» Aim
Drop the pictures, then extract the listing word for word.

◇ ◇ ◇ ◇

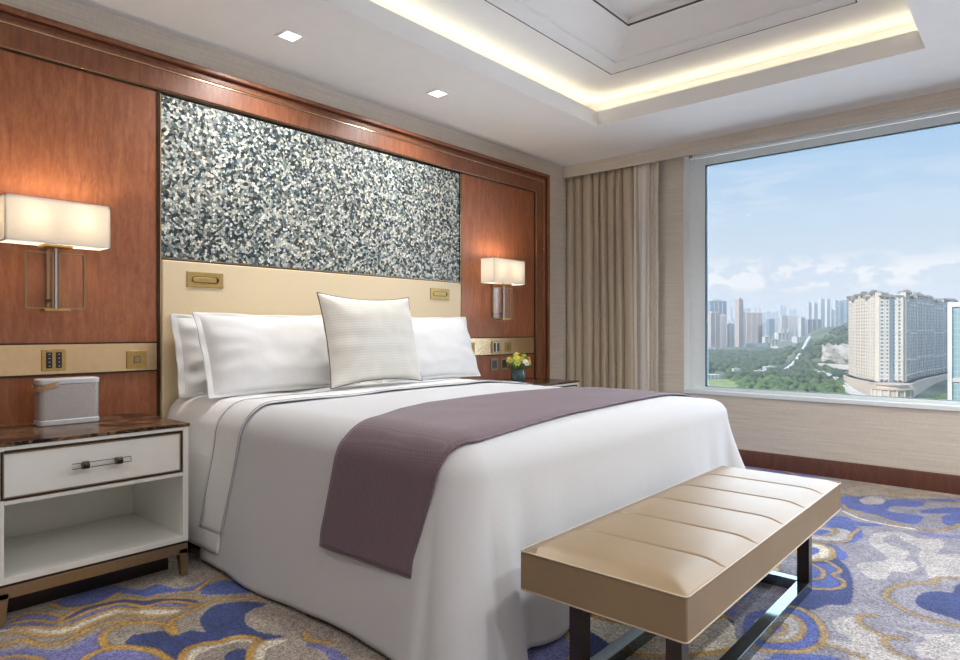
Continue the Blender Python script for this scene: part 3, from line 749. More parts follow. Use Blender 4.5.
# ------------------------------------------------------------------ nightstands
def nightstand(label):
    x0, x1, y0, y1 = .600, 1.292, 2.835, 3.385; zt = .668
    t = thing('nightstand', label, 'nightstand', ((x0+x1)/2, (y0+y1)/2, 0))
    BOX(x0-.004, x1+.004, y0-.006, y1, zt-.014, zt).build('marble_top', M['marble'], t, bevel=.002)
    b = MB(); T = .024
    b.box(x0, x0+T, y0, y1, .152, zt-.014); b.box(x1-T, x1, y0, y1, .152, zt-.014)      # sides
    b.box(x0+T, x1-T, y1-.012, y1, .152, zt-.014)                                        # back
    b.box(x0+T, x1-T, y0, y1-.012, .152, .176)                                           # shelf floor
    b.box(x0+T, x1-T, y0, y1-.012, .440, .456)                                           # under the drawer
    b.box(x0+T, x1-T, y0, y0+.03, zt-.030, zt-.014)
    b.build('carcass', M['lacquer'], t, bevel=.0015)
    # drawer with inlaid bronze frame
    dz0, dz1 = .460, .636; dx0, dx1 = x0+.012, x1-.030
    dr = BOX(dx0+.009, dx1-.009, y0-.004, y0+.35, dz0+.009, dz1-.009).build('drawer', M['lacquer'], t, bevel=.0015)
    f = MB()
    for b4 in ((dx0,dx1,dz0,dz0+.009), (dx0,dx1,dz1-.009,dz1), (dx0,dx0+.009,dz0+.009,dz1-.009), (dx1-.009,dx1,dz0+.009,dz1-.009)):
        f.box(b4[0], b4[1], y0-.006, y0+.01, b4[2], b4[3])
    f.build('inlay_frame', M['bronze_dk'], dr, bevel=.0008)
    f = MB()
    for b4 in ((dx0+.006,dx1-.006,dz0+.006,dz0+.010), (dx0+.006,dx1-.006,dz1-.010,dz1-.006), (dx0+.006,dx0+.010,dz0+.010,dz1-.010), (dx1-.010,dx1-.006,dz0+.010,dz1-.010)):
        f.box(b4[0], b4[1], y0-.0075, y0+.01, b4[2], b4[3])
    f.build('inlay_line', M['bronze'], dr)
    # glass rod pull on two bronze knobs
    hz = .553; hx = .936; 
    MB().tube([(hx-.105, y0-.036, hz), (hx+.105, y0-.036, hz)], .0115, 16).build('glass_rod', M['acrylic'], dr, smooth=R(40))
    for k in (-1, 1):
        kn = MB(); xx = hx+k*.060
        kn.tube([(xx, y0-.004, hz), (xx, y0-.030, hz)], .007, 14); kn.tube([(xx-.011, y0-.036, hz), (xx+.011, y0-.036, hz)], .0150, 18)
        kn.build('knob', M['bronze_dk'], dr, smooth=R(40))
    BOX(x0+.03, x1-.03, y0+.135, y1-.06, 0, .142).build('recessed_base', M['espresso'], t)
    # bronze plinth: dark reveal, rail and splayed feet
    BOX(x0+.004, x1-.004, y0+.004, y1-.02, .142, .152).build('plinth_reveal', M['bronze_dk'], t)
    fr = MB(); fr.box(x0+.002, x1-.002, y0+.002, y0+.030, .098, .142); fr.box(x0+.002, x1-.002, y1-.05, y1-.022, .098, .142)
    fr.box(x0+.002, x0+.030, y0+.03, y1-.05, .098, .142); fr.box(x1-.030, x1-.002, y0+.03, y1-.05, .098, .142)
    fr.build('plinth_rail', M['bronze'], t, bevel=.0015)
    for sx, sy in ((0,0),(1,0),(0,1),(1,1)):
        xa = (x0+.002) if sx == 0 else (x1-.040); ya = (y0+.002) if sy == 0 else (y1-.060)
        lg = MB(); k = -.006 if sx == 0 else .006; q = .007
        top = [(xa-k*0, ya, .12), (xa+.038, ya, .12), (xa+.038, ya+.038, .12), (xa, ya+.038, .12)]
        bot = [(xa+q+k, ya+.0, 0), (xa+.038-q+k, ya+.0, 0), (xa+.038-q+k, ya+.038-q, 0), (xa+q+k, ya+.038-q, 0)]
        lg.add(bot+top, [(3,2,1,0),(4,5,6,7),(0,1,5,4),(1,2,6,5),(2,3,7,6),(3,0,4,7)]); lg.build('leg', M['bronze'], t, bevel=.002)
    return t
ns = nightstand('white lacquered nightstand with marble top and open shelf, left of the bed')
ns2 = copy_tree(ns); ns2.location.x += 3.162
ns2['label'] = 'white nightstand mostly hidden behind the far right side of the bed'
ns['group'] = ns2['group'] = 'pair of bedside nightstands'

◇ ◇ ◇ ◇

» Task solution
Continue the Blender Python script for this scene: part 3, from line 749. More parts follow. Use Blender 4.5.
# ------------------------------------------------------------------ nightstands
def nightstand(label):
    x0, x1, y0, y1 = .600, 1.292, 2.835, 3.385; zt = .668
    t = thing('nightstand', label, 'nightstand', ((x0+x1)/2, (y0+y1)/2, 0))
    BOX(x0-.004, x1+.004, y0-.006, y1, zt-.014, zt).build('marble_top', M['marble'], t, bevel=.002)
    b = MB(); T = .024
    b.box(x0, x0+T, y0, y1, .152, zt-.014); b.box(x1-T, x1, y0, y1, .152, zt-.014)      # sides
    b.box(x0+T, x1-T, y1-.012, y1, .152, zt-.014)                                        # back
    b.box(x0+T, x1-T, y0, y1-.012, .152, .176)                                           # shelf floor
    b.box(x0+T, x1-T, y0, y1-.012, .440, .456)                                           # under the drawer
    b.box(x0+T, x1-T, y0, y0+.03, zt-.030, zt-.014)
    b.build('carcass', M['lacquer'], t, bevel=.0015)
    # drawer with inlaid bronze frame
    dz0, dz1 = .460, .636; dx0, dx1 = x0+.012, x1-.030
    dr = BOX(dx0+.009, dx1-.009, y0-.004, y0+.35, dz0+.009, dz1-.009).build('drawer', M['lacquer'], t, bevel=.0015)
    f = MB()
    for b4 in ((dx0,dx1,dz0,dz0+.009), (dx0,dx1,dz1-.009,dz1), (dx0,dx0+.009,dz0+.009,dz1-.009), (dx1-.009,dx1,dz0+.009,dz1-.009)):
        f.box(b4[0], b4[1], y0-.006, y0+.01, b4[2], b4[3])
    f.build('inlay_frame', M['bronze_dk'], dr, bevel=.0008)
    f = MB()
    for b4 in ((dx0+.006,dx1-.006,dz0+.006,dz0+.010), (dx0+.006,dx1-.006,dz1-.010,dz1-.006), (dx0+.006,dx0+.010,dz0+.010,dz1-.010), (dx1-.010,dx1-.006,dz0+.010,dz1-.010)):
        f.box(b4[0], b4[1], y0-.0075, y0+.01, b4[2], b4[3])
    f.build('inlay_line', M['bronze'], dr)
    # glass rod pull on two bronze knobs
    hz = .553; hx = .936; 
    MB().tube([(hx-.105, y0-.036, hz), (hx+.105, y0-.036, hz)], .0115, 16).build('glass_rod', M['acrylic'], dr, smooth=R(40))
    for k in (-1, 1):
        kn = MB(); xx = hx+k*.060
        kn.tube([(xx, y0-.004, hz), (xx, y0-.030, hz)], .007, 14); kn.tube([(xx-.011, y0-.036, hz), (xx+.011, y0-.036, hz)], .0150, 18)
        kn.build('knob', M['bronze_dk'], dr, smooth=R(40))
    BOX(x0+.03, x1-.03, y0+.135, y1-.06, 0, .142).build('recessed_base', M['espresso'], t)
    # bronze plinth: dark reveal, rail and splayed feet
    BOX(x0+.004, x1-.004, y0+.004, y1-.02, .142, .152).build('plinth_reveal', M['bronze_dk'], t)
    fr = MB(); fr.box(x0+.002, x1-.002, y0+.002, y0+.030, .098, .142); fr.box(x0+.002, x1-.002, y1-.05, y1-.022, .098, .142)
    fr.box(x0+.002, x0+.030, y0+.03, y1-.05, .098, .142); fr.box(x1-.030, x1-.002, y0+.03, y1-.05, .098, .142)
    fr.build('plinth_rail', M['bronze'], t, bevel=.0015)
    for sx, sy in ((0,0),(1,0),(0,1),(1,1)):
        xa = (x0+.002) if sx == 0 else (x1-.040); ya = (y0+.002) if sy == 0 else (y1-.060)
        lg = MB(); k = -.006 if sx == 0 else .006; q = .007
        top = [(xa-k*0, ya, .12), (xa+.038, ya, .12), (xa+.038, ya+.038, .12), (xa, ya+.038, .12)]
        bot = [(xa+q+k, ya+.0, 0), (xa+.038-q+k, ya+.0, 0), (xa+.038-q+k, ya+.038-q, 0), (xa+q+k, ya+.038-q, 0)]
        lg.add(bot+top, [(3,2,1,0),(4,5,6,7),(0,1,5,4),(1,2,6,5),(2,3,7,6),(3,0,4,7)]); lg.build('leg', M['bronze'], t, bevel=.002)
    return t
ns = nightstand('white lacquered nightstand with marble top and open shelf, left of the bed')
ns2 = copy_tree(ns); ns2.location.x += 3.162
ns2['label'] = 'white nightstand mostly hidden behind the far right side of the bed'
ns['group'] = ns2['group'] = 'pair of bedside nightstands'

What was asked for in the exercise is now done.